In a late-Saturday afternoon vote the Senate passed by unanimous consent a bill that clears the way for hundreds, perhaps thousands of new LPFM stations. At the NAB’s urging the Community Radio Act was amended to include new spacing requirements and make full-power stations the primary service in a community of license. The House passed the bill Friday, and it’s now headed to President Obama’s desk.

The bill will expand community radio nationwide – the Local Community Radio Act – passed the U.S. Senate, thanks to the bipartisan leadership of Senators Maria Cantwell (D-WA) and John McCain (R-AZ). This follows Friday afternoon’s passage of the bill in the House of Representatives, led by Representatives Mike Doyle (D-PA) and Lee Terry (R-NE).

These Congressional champions for community radio joined with the thousands of grassroots advocates and dozens of public interest groups who have fought for ten years to secure this victory for local media. In response to overwhelming grassroots pressure, Congress has given the Federal Communications Commission (FCC) a mandate to license thousands, of new community stations nationwide. This bill marks the first major legislative success for the growing movement for a more democratic media system in the U.S.

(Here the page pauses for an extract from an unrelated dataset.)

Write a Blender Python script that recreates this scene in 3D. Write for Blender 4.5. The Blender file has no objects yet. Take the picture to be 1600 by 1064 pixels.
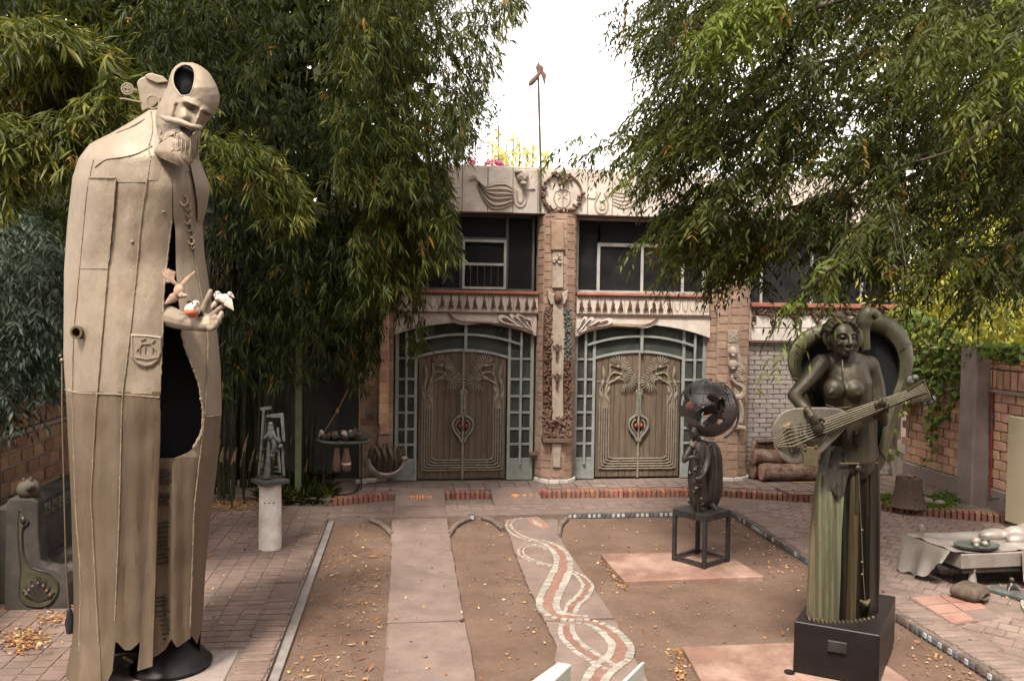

The Local Community Radio Act will expand the low power FM (LPFM) service created by the FCC in 2000 – a service the FCC created to address the shrinking diversity of voices on the radio dial. Over 800 LPFM stations, all locally owned and non-commercial, are already on the air. The stations are run by non-profit organizations, local governments, churches, schools, and emergency responders.

The bill repeals earlier legislation which had been backed by big broadcasters, including the National Association of Broadcasters. This legislation, the Radio Broadcast Preservation Act of 2000, limited LPFM radio to primarily rural areas. The broadcast lobby groups claimed that the new 100 watt stations could somehow create interference with their own stations, a claim disproven by a Congressionally-mandated study in 2003.

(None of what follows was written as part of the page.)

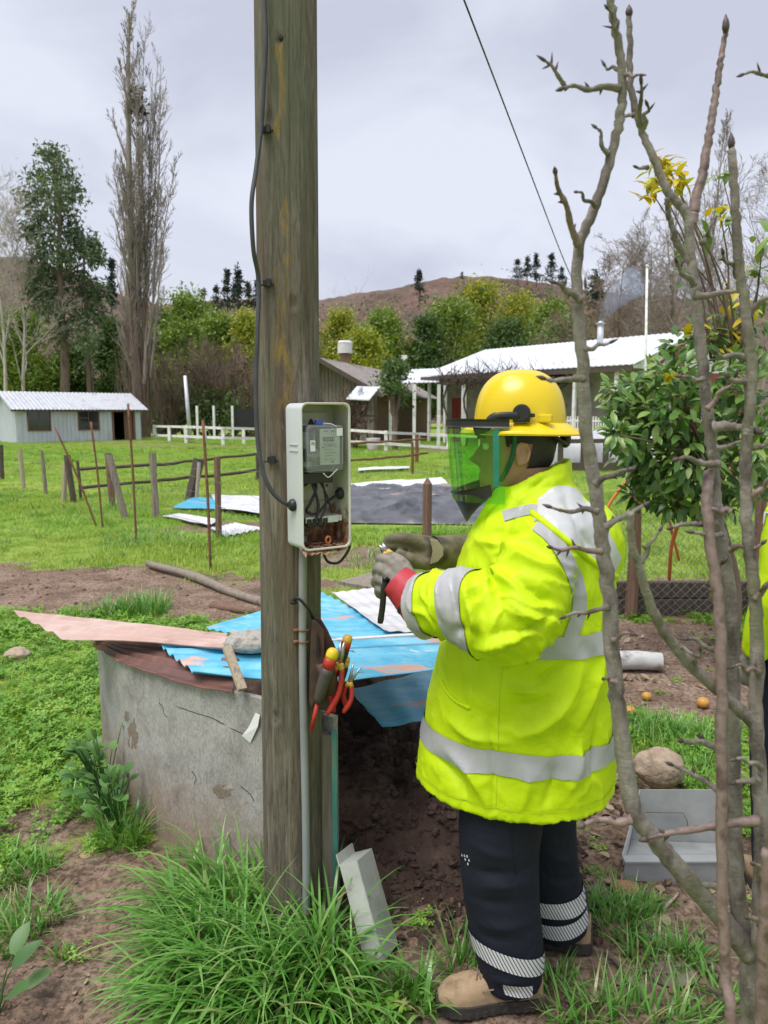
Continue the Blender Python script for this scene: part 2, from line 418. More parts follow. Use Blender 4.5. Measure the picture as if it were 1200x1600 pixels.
amp = np.clip((q[:, 2]+0.6)/8, 0, 1)*(np.abs(q[:, 1]-Yc) > 3)
q[:, 2] += amp*(2.4*fbm(q*np.array([0.03, 0.045, 0]), 4, 77) + 0.9*fbm(q*np.array([0.16, 0.2, 0]), 3, 78))
q[:, 2] += 0.35*fbm(q*np.array([0.6, 0.6, 0]), 3, 79)
ni = len(pxs)
hb.add(q.tolist(), [(j*ni+i, j*ni+i+1, (j+1)*ni+i+1, (j+1)*ni+i) for j in range(len(ts)-1) for i in range(ni-1)])
def hill_mat():
    m, n, l, b, out = nodes('felled_hillside')
    a = ramp(n, [(0.32, (0.065, 0.055, 0.048)), (0.44, (0.135, 0.086, 0.068)), (0.55, (0.20, 0.122, 0.094)), (0.68, (0.115, 0.098, 0.082))])
    l.new(noise(n, l, 0.055, detail=10, rough=0.72), a.inputs[0])
    g = ramp(n, [(0.52, 0.0), (0.66, 1.0)]); l.new(noise(n, l, 0.10, (1, 1, 2), 9, 0.7, loc=(9, 4, 1)), g.inputs[0])
    c = mix(n, l, g.outputs[0], a.outputs[0], (0.10, 0.105, 0.060))
    d = ramp(n, [(0.4, (0.65, 0.65, 0.65)), (0.6, (1.15, 1.15, 1.15))]); l.new(noise(n, l, 0.9, detail=8, rough=0.8), d.inputs[0])
    l.new(mix(n, l, 1.0, c, d.outputs[0], 'MULTIPLY'), b.inputs['Base Color']); b.inputs['Roughness'].default_value = 0.95
    bump(n, l, b, noise(n, l, 0.8, detail=8, rough=0.8), 0.9, 0.6)
    return m
struct('hillside', hb, hill_mat())

# ------------------------------------------------------------------ buildings
class Frame:
    """local axes: u along the front, v to the back, w up"""
    def __init__(s, c0, c1, z0=0.0):
        s.o = Vector((c0[0], c0[1], z0)); d = Vector((c1[0]-c0[0], c1[1]-c0[1], 0)); s.L = d.length
        s.u = d.normalized(); s.v = Vector((-s.u.y, s.u.x, 0))
    def p(s, u, v, w): return s.o + s.u*u + s.v*v + Vector((0, 0, w))
    def box(s, mb, u0, u1, v0, v1, w0, w1, a=0.0):
        pts = [s.p(u, v, w) for u in (u0, u1) for v in (v0, v1) for w in (w0, w1)]
        return mb.add(pts, [(0, 1, 3, 2), (4, 6, 7, 5), (0, 4, 5, 1), (2, 3, 7, 6), (0, 2, 6, 4), (1, 5, 7, 3)], a)
def slab(mb, fr, u0, u1, v0, w0, v1, w1, th, corr=0.0, pitch=0.2, n=None):
    """a sloping roof sheet from (v0,w0) to (v1,w1) with ribs along the slope"""
    n = n or (max(2, int((u1-u0)/pitch*4)) if corr else 2)
    top = []; bot = []
    for i in range(n+1):
        u = u0+(u1-u0)*i/n; h = corr*cos(2*pi*(u-u0)/pitch) if corr else 0
        top += [fr.p(u, v0, w0+h), fr.p(u, v1, w1+h)]; bot += [fr.p(u, v0, w0+h-th), fr.p(u, v1, w1+h-th)]
    m = len(top); fs = []
    for i in range(n):
        a = 2*i; fs += [(a, a+2, a+3, a+1), (m+a, m+a+1, m+a+3, m+a+2), (a, m+a, m+a+2, a+2), (a+1, a+3, m+a+3, m+a+1)]
    fs += [(0, 1, m+1, m), (m-2, 2*m-2, 2*m-1, m-1)]
    return mb.add(top+bot, fs)
def window(fr, root, u0, u1, w0, w1, v=0.0, fmat=None, bars=1, name='window'):
    mb = MB(); t = 0.07
    fr.box(mb, u0-t, u1+t, v-0.05, v-0.003, w1, w1+t); fr.box(mb, u0-t, u1+t, v-0.07, v-0.003, w0-t, w0)
    fr.box(mb, u0-t, u0, v-0.05, v-0.003, w0, w1); fr.box(mb, u1, u1+t, v-0.05, v-0.003, w0, w1)
    w = part(name, mb, fmat, root, smooth=False)
    pm = MB(); fr.box(pm, u0, u1, v-0.015, v-0.006, w0, w1); part('pane', pm, M_GLASS, w, smooth=False)
    bm_ = MB()
    for k in range(1, bars+1):
        uu = u0+(u1-u0)*k/(bars+1); fr.box(bm_, uu-0.02, uu+0.02, v-0.04, v-0.017, w0, w1)
    fr.box(bm_, u0, u0+(u1-u0)/(bars+1)-0.02, v-0.038, v-0.018, (w0+w1)/2+0.1, (w0+w1)/2+0.14)
    part('glazing_bar', bm_, fmat, w, smooth=False)

# --- the pale shed on the left
a0, a1 = G(27, 693), G(221, 688)
fr = Frame(a0, a1); L = fr.L; D = 4.0; WH = 1.95; RH = 2.8
shed = thing('farm_shed', 'long pale blue shed with two windows, zinc roof and a dark open doorway', 'shed', fr.o)
mb = MB()
def siding(mb, fr, u0, u1, w0, w1, v=0.0, pitch=0.22):
    n = max(1, int((u1-u0)/pitch))
    for i in range(n):
        x0 = u0+(u1-u0)*i/n; x1 = u0+(u1-u0)*(i+1)/n
        fr.box(mb, x0+0.012, x1-0.012, v-0.025, v+0.02, w0, w1)
    fr.box(mb, u0, u1, v-0.005, v+0.06, w0, w1)
wi = [(0.62, 1.78), (3.35, 4.5)]; do = (5.30, 6.68); w0, w1 = 0.70, 1.78
siding(mb, fr, 0, wi[0][0], 0, WH); siding(mb, fr, wi[0][1], wi[1][0], 0, WH); siding(mb, fr, wi[1][1], do[0], 0, WH); siding(mb, fr, do[1], L, 0, WH)
for a, b in wi: siding(mb, fr, a, b, 0, w0); siding(mb, fr, a, b, w1, WH)
siding(mb, fr, do[0], do[1], 1.80, WH)
part('front_wall', mb, M_SIDING, shed, smooth=False)
mb = MB(); fl = Frame(fr.p(0, D, 0), fr.p(0, 0, 0)); siding(mb, fl, 0, D, 0, WH)
fl.box(mb, 0, D, 0.0, 0.05, -0.02, 0.0)
mb.prism([fl.p(0, -0.01, WH), fl.p(D, -0.01, WH), fl.p(D/2, -0.01, RH)], fl.v*0.05)
part('gable_wall', mb, M_SIDING, shed, smooth=False)
mb = MB(); fr.box(mb, L-0.06, L, 0.06, D-0.06, 0, WH); fr.box(mb, 0, L, D-0.06, D, 0, WH); fr.box(mb, 0.06, L-0.06, 0.08, D-0.08, 0, 0.04)
mb.prism([fr.p(L-0.05, 0, WH), fr.p(L-0.05, D, WH), fr.p(L-0.05, D/2, RH)], fr.u*0.05)
part('rear_wall', mb, M_DARKWOOD, shed, smooth=False)
mb = MB(); slab(mb, fr, -0.35, L+0.35, -0.4, WH-0.10, D/2, RH+0.06, 0.02, 0.02, 0.22); slab(mb, fr, -0.35, L+0.35, D+0.4, WH-0.10, D/2+0.01, RH+0.06, 0.02, 0.02, 0.22)
part('roof', mb, M_ZINC, shed, ang=0.7)
mb = MB(); fr.box(mb, -0.3, L+0.3, -0.36, -0.30, WH-0.22, WH-0.12); part('eave_board', mb, M_DARKWOOD, shed, smooth=False)
for a, b in wi: window(fr, shed, a+0.02, b-0.02, w0+0.02, w1-0.02, 0.0, M_BROWNWOOD)
mb = MB(); fr.box(mb, do[0]-0.02, do[0]+0.10, -0.05, 0.03, 0, 1.80); fr.box(mb, do[1]-0.10, do[1]+0.02, -0.05, 0.03, 0, 1.80); fr.box(mb, do[0]+0.1, do[1]-0.1, -0.05, 0.03, 1.70, 1.80)
part('door_frame', mb, M_BROWNWOOD, shed, smooth=False)
mb = MB(); fr.box(mb, do[1]-0.62, do[1]-0.12, 0.04, 0.10, 0.02, 1.70); part('open_door_leaf', mb, M_BROWNWOOD, shed, smooth=False)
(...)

Congressional leaders worked for years to pass this legislation. As the clock wound down on the 111th Congress, they worked with the NAB to amend the bill to enshrine even stronger protections against interference and to ensure the prioritization of full power FM radio stations over low power stations.

Though the amendments to the bill will require some further work at the FCC, low power advocates celebrated the first chance in a decade for groups in cities, towns, and other communities to take their voices to the FM dial.